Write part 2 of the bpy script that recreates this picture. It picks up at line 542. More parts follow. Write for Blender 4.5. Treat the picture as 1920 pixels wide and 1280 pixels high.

...

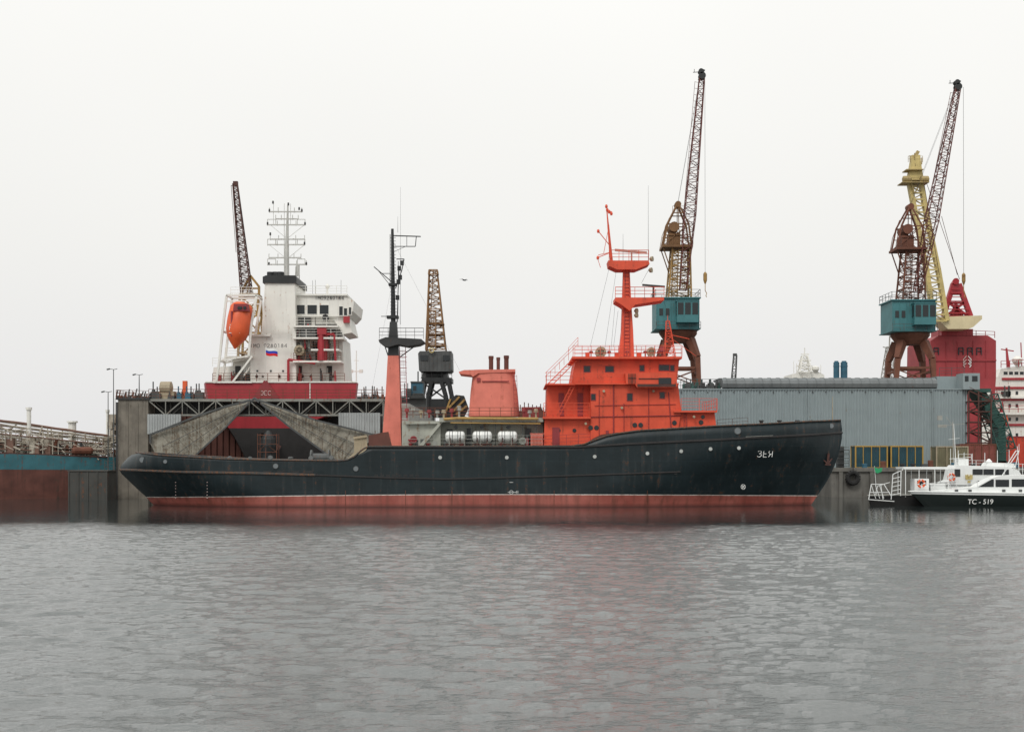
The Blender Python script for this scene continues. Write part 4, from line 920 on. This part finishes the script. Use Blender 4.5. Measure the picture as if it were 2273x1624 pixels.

---

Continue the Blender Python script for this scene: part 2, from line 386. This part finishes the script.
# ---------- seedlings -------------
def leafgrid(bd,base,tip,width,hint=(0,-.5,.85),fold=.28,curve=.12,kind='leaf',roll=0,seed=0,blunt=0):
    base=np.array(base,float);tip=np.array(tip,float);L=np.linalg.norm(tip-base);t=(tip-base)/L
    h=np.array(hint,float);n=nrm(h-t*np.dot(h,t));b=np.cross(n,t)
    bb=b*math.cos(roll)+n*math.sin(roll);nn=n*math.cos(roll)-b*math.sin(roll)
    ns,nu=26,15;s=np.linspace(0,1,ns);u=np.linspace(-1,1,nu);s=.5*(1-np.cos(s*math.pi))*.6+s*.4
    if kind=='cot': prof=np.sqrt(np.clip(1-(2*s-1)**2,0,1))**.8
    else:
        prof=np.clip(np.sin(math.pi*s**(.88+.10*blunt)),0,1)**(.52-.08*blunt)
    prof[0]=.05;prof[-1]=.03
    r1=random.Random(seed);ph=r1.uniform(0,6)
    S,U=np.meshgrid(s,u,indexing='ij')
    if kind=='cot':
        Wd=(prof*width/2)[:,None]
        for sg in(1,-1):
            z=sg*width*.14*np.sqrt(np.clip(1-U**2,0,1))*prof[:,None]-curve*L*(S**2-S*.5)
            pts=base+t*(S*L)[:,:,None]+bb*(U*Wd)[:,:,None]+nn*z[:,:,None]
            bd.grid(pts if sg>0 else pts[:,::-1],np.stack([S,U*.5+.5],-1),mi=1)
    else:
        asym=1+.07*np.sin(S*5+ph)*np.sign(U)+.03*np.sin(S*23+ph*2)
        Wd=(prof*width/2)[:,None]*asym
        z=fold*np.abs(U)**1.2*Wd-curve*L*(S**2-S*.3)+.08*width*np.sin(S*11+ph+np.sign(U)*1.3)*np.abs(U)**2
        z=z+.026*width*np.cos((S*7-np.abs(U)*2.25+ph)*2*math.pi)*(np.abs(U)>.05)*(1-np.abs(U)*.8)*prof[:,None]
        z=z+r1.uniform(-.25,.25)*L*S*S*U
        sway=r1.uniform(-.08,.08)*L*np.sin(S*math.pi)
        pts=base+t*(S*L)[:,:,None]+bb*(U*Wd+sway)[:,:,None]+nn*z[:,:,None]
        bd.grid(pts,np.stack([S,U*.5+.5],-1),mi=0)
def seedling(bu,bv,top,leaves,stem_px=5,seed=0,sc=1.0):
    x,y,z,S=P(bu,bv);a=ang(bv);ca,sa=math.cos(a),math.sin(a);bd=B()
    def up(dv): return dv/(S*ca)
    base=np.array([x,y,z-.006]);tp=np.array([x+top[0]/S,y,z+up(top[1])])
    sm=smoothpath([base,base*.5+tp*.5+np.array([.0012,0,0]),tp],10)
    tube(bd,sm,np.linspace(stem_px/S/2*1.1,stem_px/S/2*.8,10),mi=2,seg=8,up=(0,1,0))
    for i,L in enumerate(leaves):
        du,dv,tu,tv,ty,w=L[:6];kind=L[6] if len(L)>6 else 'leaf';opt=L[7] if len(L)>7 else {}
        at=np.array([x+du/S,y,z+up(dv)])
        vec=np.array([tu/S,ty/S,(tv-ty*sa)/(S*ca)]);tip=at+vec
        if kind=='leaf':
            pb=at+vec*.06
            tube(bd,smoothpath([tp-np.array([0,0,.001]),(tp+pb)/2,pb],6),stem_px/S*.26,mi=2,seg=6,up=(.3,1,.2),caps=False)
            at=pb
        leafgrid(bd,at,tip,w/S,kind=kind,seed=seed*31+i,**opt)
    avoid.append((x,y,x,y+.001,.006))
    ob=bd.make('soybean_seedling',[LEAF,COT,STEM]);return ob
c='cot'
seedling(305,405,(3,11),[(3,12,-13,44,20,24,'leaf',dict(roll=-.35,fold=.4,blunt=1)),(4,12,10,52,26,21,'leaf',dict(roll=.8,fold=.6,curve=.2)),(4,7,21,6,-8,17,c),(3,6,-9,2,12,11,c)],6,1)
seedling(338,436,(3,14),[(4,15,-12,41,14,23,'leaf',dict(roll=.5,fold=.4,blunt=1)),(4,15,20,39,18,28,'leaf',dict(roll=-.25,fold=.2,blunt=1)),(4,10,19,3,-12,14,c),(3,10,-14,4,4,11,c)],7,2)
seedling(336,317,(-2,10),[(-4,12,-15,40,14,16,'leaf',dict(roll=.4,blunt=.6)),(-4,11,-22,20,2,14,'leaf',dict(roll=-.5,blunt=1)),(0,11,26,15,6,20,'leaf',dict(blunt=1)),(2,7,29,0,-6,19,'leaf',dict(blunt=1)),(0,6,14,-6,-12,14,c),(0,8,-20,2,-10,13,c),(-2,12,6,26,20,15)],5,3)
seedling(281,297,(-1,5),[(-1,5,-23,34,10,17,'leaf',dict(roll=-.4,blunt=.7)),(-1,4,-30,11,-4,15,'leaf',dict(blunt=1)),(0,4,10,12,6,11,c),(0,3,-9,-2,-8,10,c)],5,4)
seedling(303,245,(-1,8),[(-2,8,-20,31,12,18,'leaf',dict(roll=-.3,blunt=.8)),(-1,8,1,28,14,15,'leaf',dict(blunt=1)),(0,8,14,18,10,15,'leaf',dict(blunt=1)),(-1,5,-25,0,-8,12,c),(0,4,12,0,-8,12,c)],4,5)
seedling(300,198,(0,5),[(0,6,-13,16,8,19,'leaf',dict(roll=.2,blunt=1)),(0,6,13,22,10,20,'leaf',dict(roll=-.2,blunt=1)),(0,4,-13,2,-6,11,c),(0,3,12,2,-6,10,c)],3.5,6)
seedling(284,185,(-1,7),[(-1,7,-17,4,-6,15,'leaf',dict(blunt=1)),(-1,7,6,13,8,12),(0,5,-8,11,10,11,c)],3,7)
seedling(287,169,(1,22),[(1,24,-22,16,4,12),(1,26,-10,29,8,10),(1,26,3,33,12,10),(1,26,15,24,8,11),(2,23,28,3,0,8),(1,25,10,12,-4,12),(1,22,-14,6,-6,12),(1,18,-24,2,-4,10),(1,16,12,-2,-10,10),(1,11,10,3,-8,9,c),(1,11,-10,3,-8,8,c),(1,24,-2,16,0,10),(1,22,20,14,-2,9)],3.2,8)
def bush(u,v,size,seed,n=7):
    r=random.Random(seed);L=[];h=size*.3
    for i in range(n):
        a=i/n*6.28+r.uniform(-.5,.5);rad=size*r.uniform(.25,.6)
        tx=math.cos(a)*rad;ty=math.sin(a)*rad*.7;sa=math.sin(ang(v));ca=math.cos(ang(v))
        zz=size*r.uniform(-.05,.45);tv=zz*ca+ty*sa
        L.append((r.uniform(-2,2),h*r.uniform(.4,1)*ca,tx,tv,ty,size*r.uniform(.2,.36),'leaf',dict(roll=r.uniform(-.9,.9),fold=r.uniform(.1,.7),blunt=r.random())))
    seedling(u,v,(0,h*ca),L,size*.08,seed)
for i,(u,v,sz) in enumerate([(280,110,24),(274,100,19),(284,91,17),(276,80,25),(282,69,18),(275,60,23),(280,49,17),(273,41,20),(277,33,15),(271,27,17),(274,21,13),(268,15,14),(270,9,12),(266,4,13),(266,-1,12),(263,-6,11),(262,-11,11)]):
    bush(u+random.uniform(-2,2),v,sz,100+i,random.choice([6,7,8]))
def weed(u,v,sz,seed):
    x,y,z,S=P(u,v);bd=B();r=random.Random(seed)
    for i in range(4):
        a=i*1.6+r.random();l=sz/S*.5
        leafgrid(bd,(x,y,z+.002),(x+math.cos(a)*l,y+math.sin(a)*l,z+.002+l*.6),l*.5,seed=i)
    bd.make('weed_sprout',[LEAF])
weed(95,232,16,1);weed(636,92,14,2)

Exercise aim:
Of the lines in the records, determine how many contain the word "script", and report that number alone.

Result of this task:
3